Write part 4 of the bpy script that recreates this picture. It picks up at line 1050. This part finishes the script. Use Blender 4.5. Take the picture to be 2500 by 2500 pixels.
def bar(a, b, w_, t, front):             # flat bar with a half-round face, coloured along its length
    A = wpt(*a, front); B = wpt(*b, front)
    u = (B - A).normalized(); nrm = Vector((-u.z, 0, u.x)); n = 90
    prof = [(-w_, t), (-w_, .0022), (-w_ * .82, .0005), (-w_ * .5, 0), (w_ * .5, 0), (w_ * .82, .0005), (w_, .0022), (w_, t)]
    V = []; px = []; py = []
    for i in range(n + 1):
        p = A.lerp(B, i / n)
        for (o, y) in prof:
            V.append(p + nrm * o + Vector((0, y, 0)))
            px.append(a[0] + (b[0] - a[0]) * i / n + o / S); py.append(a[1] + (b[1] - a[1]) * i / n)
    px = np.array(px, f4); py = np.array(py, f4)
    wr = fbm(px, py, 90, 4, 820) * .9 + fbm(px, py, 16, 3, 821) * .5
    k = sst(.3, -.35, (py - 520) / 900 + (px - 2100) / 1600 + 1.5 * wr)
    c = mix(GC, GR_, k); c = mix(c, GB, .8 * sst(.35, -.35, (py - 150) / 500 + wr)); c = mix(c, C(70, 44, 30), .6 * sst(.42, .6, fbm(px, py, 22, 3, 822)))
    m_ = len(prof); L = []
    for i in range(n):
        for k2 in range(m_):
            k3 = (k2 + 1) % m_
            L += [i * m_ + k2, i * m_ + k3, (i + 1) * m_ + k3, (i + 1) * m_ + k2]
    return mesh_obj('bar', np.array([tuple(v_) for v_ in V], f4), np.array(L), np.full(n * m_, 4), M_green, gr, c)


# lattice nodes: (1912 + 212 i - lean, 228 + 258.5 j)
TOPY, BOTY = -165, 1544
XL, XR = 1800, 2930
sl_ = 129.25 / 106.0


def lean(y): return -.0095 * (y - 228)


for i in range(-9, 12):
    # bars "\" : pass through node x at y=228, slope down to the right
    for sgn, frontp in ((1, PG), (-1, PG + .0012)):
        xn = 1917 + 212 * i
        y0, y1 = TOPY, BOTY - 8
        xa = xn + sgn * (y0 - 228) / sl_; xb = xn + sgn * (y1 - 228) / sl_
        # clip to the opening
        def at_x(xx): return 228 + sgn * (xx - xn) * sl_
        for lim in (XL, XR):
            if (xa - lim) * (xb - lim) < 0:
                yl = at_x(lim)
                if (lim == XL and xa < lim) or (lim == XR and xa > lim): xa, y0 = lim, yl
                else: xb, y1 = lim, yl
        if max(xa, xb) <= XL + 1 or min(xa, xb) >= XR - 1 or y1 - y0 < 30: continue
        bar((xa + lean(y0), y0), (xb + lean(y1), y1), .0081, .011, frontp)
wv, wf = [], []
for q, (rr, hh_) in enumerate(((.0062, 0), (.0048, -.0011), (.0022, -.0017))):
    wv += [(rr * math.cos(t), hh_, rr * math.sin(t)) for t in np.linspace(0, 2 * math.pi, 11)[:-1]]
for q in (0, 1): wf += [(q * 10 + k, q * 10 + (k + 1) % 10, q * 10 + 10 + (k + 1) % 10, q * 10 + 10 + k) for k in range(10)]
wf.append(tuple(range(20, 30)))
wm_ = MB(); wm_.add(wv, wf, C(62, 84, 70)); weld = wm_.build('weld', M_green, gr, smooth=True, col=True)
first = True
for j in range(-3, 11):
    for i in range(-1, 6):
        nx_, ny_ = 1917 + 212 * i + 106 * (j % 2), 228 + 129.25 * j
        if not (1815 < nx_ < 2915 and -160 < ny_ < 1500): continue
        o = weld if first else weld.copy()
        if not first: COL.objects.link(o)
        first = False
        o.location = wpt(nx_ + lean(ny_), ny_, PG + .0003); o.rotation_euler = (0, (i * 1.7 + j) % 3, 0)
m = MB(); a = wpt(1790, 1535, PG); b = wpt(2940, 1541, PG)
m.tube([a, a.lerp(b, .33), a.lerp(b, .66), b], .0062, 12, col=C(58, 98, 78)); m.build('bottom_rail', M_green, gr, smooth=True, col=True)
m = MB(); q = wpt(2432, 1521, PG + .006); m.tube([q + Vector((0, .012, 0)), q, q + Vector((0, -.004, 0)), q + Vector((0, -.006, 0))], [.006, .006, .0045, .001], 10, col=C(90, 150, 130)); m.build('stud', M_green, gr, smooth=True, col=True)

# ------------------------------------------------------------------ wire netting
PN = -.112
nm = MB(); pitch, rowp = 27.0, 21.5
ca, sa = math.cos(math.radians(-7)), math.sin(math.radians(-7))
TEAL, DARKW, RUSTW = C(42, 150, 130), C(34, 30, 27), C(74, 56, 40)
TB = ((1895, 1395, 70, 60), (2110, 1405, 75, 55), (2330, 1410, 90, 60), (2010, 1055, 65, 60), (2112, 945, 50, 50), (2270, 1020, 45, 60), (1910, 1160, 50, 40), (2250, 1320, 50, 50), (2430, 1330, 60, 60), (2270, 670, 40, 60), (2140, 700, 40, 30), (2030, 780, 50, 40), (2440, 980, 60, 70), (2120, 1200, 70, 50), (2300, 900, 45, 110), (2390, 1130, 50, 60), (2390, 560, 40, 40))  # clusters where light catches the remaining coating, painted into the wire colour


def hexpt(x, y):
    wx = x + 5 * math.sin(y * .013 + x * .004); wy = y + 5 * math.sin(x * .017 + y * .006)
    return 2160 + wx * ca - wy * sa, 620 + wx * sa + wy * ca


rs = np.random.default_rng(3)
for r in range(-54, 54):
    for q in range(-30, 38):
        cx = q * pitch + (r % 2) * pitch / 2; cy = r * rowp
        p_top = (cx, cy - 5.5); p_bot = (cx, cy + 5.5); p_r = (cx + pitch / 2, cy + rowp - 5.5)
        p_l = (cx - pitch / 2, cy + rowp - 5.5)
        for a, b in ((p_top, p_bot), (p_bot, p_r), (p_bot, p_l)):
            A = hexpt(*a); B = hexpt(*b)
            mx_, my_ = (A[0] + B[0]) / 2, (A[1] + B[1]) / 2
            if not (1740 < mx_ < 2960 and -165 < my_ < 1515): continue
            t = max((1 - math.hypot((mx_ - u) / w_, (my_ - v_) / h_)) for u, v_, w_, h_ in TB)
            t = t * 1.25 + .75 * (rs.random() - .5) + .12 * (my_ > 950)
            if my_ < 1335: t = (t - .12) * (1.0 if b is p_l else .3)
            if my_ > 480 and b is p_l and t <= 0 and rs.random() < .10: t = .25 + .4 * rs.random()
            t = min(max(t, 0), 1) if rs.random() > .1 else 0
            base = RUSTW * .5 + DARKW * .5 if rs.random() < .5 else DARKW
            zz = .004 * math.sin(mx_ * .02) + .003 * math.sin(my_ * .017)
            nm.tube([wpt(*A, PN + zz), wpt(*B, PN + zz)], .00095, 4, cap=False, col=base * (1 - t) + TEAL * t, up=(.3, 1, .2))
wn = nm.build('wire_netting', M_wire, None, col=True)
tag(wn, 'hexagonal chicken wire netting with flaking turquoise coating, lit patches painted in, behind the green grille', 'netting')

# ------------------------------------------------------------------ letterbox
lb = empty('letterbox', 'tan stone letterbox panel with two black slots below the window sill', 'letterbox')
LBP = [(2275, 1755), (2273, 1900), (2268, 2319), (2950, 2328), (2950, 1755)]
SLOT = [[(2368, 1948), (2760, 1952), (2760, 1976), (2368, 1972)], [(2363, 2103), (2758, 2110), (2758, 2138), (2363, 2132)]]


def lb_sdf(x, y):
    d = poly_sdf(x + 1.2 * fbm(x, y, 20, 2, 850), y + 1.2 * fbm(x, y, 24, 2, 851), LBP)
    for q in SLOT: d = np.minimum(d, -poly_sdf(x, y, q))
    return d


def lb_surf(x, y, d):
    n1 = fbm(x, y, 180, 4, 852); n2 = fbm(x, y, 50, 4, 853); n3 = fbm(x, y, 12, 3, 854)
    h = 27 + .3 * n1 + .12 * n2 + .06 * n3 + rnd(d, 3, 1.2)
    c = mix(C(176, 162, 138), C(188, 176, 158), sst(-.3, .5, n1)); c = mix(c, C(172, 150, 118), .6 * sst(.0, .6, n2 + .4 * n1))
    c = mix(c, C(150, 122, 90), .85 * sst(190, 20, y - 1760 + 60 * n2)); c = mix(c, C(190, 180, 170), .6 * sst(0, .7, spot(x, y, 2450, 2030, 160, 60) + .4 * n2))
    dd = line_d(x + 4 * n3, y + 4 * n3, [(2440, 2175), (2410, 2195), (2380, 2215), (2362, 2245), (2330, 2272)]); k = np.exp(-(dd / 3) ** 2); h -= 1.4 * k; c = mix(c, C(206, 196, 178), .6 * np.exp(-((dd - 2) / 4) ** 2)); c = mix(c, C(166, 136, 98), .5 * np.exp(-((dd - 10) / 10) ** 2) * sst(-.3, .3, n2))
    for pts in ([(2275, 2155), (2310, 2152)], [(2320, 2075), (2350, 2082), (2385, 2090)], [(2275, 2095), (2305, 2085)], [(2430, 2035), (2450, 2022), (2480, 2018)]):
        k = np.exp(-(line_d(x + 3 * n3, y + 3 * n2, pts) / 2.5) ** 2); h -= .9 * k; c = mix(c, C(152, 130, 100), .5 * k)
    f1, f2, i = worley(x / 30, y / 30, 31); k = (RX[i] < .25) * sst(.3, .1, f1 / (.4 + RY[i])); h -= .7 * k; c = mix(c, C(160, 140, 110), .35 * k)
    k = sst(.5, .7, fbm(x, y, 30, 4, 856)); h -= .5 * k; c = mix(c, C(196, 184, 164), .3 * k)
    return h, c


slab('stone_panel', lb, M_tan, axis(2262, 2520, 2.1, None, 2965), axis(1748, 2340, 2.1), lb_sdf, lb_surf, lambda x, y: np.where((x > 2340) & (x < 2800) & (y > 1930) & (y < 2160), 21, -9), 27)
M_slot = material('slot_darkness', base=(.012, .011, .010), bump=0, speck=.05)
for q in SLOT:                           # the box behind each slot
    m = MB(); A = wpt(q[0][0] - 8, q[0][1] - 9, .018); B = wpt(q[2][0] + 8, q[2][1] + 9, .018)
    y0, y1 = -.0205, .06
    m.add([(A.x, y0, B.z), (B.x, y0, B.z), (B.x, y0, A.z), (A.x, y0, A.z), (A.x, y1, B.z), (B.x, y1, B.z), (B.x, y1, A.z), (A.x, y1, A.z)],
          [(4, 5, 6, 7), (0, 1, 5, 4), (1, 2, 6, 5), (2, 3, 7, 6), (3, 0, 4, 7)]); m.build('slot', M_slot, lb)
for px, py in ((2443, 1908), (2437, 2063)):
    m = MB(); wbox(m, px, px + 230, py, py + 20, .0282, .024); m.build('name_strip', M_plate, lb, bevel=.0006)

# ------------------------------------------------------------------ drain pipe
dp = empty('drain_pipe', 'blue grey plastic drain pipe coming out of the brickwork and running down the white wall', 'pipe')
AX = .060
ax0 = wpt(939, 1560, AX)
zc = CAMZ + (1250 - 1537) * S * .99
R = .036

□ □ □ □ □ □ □

(WHAT IS NEEDED): Return, word for word, every line from the line with "21, -9), 27)" to the final line of the data.

(WRITTEN SOLUTION):
slab('stone_panel', lb, M_tan, axis(2262, 2520, 2.1, None, 2965), axis(1748, 2340, 2.1), lb_sdf, lb_surf, lambda x, y: np.where((x > 2340) & (x < 2800) & (y > 1930) & (y < 2160), 21, -9), 27)
M_slot = material('slot_darkness', base=(.012, .011, .010), bump=0, speck=.05)
for q in SLOT:                           # the box behind each slot
    m = MB(); A = wpt(q[0][0] - 8, q[0][1] - 9, .018); B = wpt(q[2][0] + 8, q[2][1] + 9, .018)
    y0, y1 = -.0205, .06
    m.add([(A.x, y0, B.z), (B.x, y0, B.z), (B.x, y0, A.z), (A.x, y0, A.z), (A.x, y1, B.z), (B.x, y1, B.z), (B.x, y1, A.z), (A.x, y1, A.z)],
          [(4, 5, 6, 7), (0, 1, 5, 4), (1, 2, 6, 5), (2, 3, 7, 6), (3, 0, 4, 7)]); m.build('slot', M_slot, lb)
for px, py in ((2443, 1908), (2437, 2063)):
    m = MB(); wbox(m, px, px + 230, py, py + 20, .0282, .024); m.build('name_strip', M_plate, lb, bevel=.0006)

# ------------------------------------------------------------------ drain pipe
dp = empty('drain_pipe', 'blue grey plastic drain pipe coming out of the brickwork and running down the white wall', 'pipe')
AX = .060
ax0 = wpt(939, 1560, AX)
zc = CAMZ + (1250 - 1537) * S * .99
R = .036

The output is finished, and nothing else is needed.